No small part of Williams' enthusiasm is due to Short, who is as new to owning the team as Ted is to managing. Each in his way hero-worships the other. Williams thinks he never met a smarter man; Short, in deference to Ted, is getting his blond hair cut shorter and is trying quite hard to quit smoking. Williams doesn't press for much, but whenever Ted says, "We need..." Short says, "Go get."

Short, at 51, is one year older and several million dollars richer than Williams. He is rolling in trucks, hotels and airplanes. He is a Catholic, a father of seven, and a frustrated politician who still gives intimates the impression he would not at all mind being governor of his home state, Minnesota.

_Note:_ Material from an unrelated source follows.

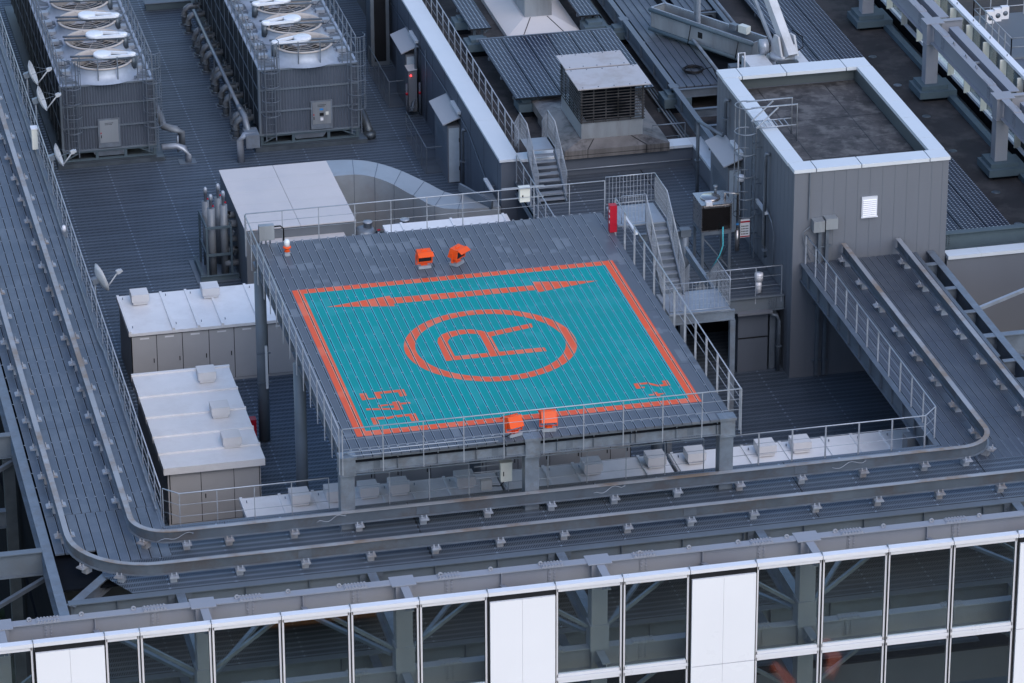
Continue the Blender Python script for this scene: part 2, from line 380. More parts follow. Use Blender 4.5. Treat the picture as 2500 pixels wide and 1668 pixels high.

It was assumed that Short was the one who got took when he paid $9 million for the Senators. Then he signed Williams and he has been riding a wave of publicity ever since. He had to have a little luck, though. At one point the negotiations to get Williams had hit an 11th-hour snag over a complicated tax problem and the deal seemed off. Short was eating at Paul Young's restaurant in Washington when up to the table came Senator Eugene McCarthy. The difficulty was explained to McCarthy, who made a suggestion that led to a solution. "If I'd known you were offering Ted all that money I'd have applied for the job myself," added McCarthy.

Short is clearly the man to supply Washington baseball with the organization it needs, if for no other reason than that he is a supersound businessman. When the recent player strike ended, Short set up his "office" on a picnic table at the park in Pompano and signed one player after another—five in half an hour, including the usually reluctant pitching star Camilo Pascual. Camilo wasn't reluctant this time because he got $51,000. Before long everybody on the Washington roster was signed—with raises for many—except its biggest number, Frank Howard, the 6'7" home-run king who wanted $110,000 instead of last year's $55,000.

But Howard or no Howard, that dynamic duo, Williams and Short, had Washington on the move. By Sunday the Senators still had not won their first game for Ted, but against Kansas City they got five hits. That's a 400% improvement in only four days.